Daniel Bidwell

Fern Strong – Daniel Bidwell (1652-1719)

 

 

Daniel Bidwell, born in 1652, was among the first generation actually born in the Hartford settlement and later among the first settler families on the east side of the Great River. His father, John, as part of the Hooker Party, was among the original founders of the Hartford Settlement.

As a proprietor and owner of large stretches of land, and important in local administration, he was able to establish a place of prominence for himself and his heirs in the ever-growing community. The location of the family homestead, then named Bidwell Lane, later became Burnside Ave.

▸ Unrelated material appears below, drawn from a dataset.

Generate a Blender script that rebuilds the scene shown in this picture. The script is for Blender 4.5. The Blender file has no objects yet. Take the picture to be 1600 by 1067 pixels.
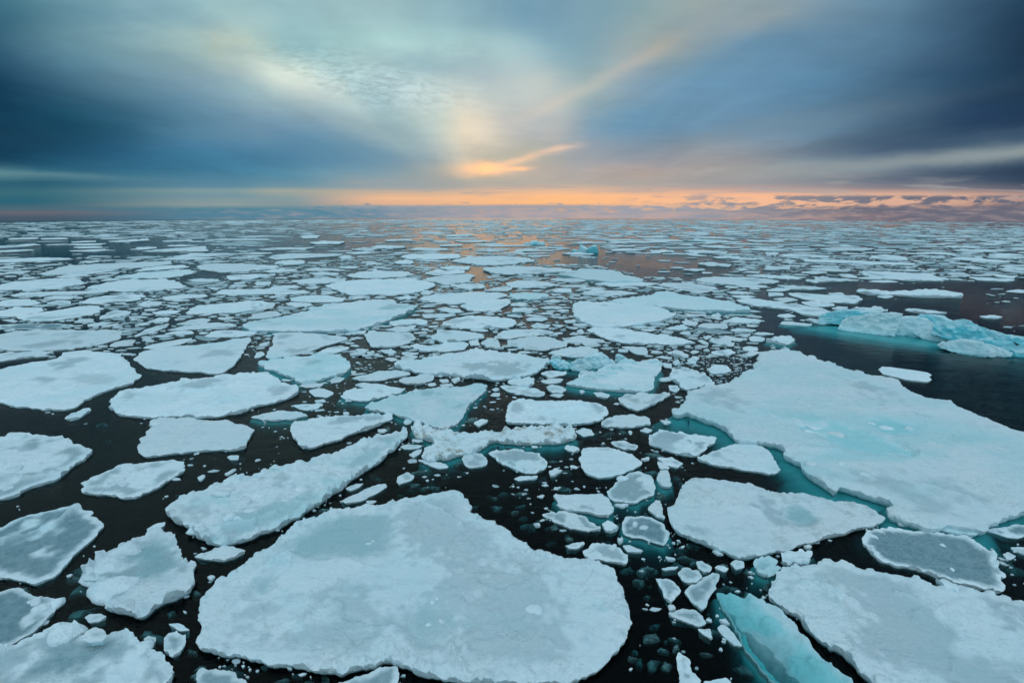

As an enterprising man, he not only farmed but managed the first sawmill on the Hockanum River in what is now the Burnside section of town.

In matters of local government, the first meeting house of the parish was authorized in 1699, along with Daniel’s appointment as the first constable east of the river.

Fears of regional Native Americans resulting from the trauma of King Philip’s War, the single greatest calamity of Puritan New England, led to him being appointed to the committee that designated the four local houses required to be fortified for public protection, one of them being his own. But in reality this was a useless endeavor and merely gave a false sense of security.

In 1704, Daniel deeded some of his land for the home of Reverend Samuel Woodbridge, the first minister of Hartford’s new Third Parrish, with Daniel being a member of the important committee that appointed him.

He died in 1719 at the age of 67, as the progenitor of a family that maintained its prominence in the history of East Hartford well into the twentieth century.